The Evolution of Revolution

It’s no new news that the internet and social networks have been likened to the Coffee Houses of the late 17th and 18th centuries in Europe. Both originated as ‘open source’ information exchange forums for free spirited thought leaders to congregate demanding free speech and an environment in which to debate, philosophise and even set afoot plans for revolutions.  It was in a Parisian coffee house that Camille Desmoulins stood on a table, brandished two pistols and shouted the famous phrase “Aux armes citoyens” just two days before the storming of the Bastille and the beginning of the French Revolution.

Yet by the early 19th century the bohemian and revolutionary stance of the Coffee Houses was being replaced by private clubs which demanded payment of annual subscriptions.  The New York Times in 1874 described the London club scene at the time:

‘There is an extraordinary mania in London just now for starting clubs… It is curious to observe how certain streets are being absorbed in this way.  A club is set up in one of  the corner-houses, another soon breaks out at the other corner and by and by almost every house is found to be a club…. In short, the mushroom growth of clubs in every direction is one of the most perplexing social mysteries of the day.  There are clubs for everybody, for gentlemen and shopkeepers… doctors and men of science… a red hot anti-Popery club… A club has also been got up for the “Ramblers” who are explained to be gentlemen who are either waiting to get into a club or who cannot make up their minds which club to try for”

So should it be of any surprise that following the trend we are seeing gated networks such as springing up?  This exclusive social network appears to be aimed at the aspiring rich and those looking to gain status and describes itself as ‘a private international community of culturally influenced people who are connected by 3 degrees.’

It seems that money and status will always find a way of seeping into any space.

But a new type of forum has just emerged where potential inspirational thought leaders of our time can flock, debate and philosophise.  We’re now talking a whole town!  Yes, Malmesbury in Wiltshire recently made a bid to become the UK’s first philosophy town – because the philosopher Thomas  Hobbes (author of Leviathan) once lived there.  But what kind of set up is this to be?  A Coffee House style bohemian free for all or organised ‘club’?

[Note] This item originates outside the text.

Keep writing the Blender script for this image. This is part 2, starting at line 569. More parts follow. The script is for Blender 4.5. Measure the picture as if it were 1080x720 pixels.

Angela Hobbs (a possible distant relative of Thomas Hobbes) explains when interviewed by the BBC how:

‘ “The idea was that the organisers [of the festival] want a professional academic connection to advise on the programme and on speakers and future events, marketing and publicity, and to generally use our network of contacts.”

She said Malmesbury was an idyllic setting for such a festival and had “that connection with a very vibrant, challenging period of our intellectual history, the end of the renaissance, the Civil War going on” through Thomas Hobbes.

“It’s hugely relevant at the moment when we are really wrestling with what kind of political set-up we want, how do we pay for it, what contributions are for what, what contributions are unfair, and what we want the State to do for us and what should we be required to do for the State,” Ms Hobbs said.’

So my question to the good citizens of Malmesbury is: “Are we going to be talking Big Society or genuine social revolution?”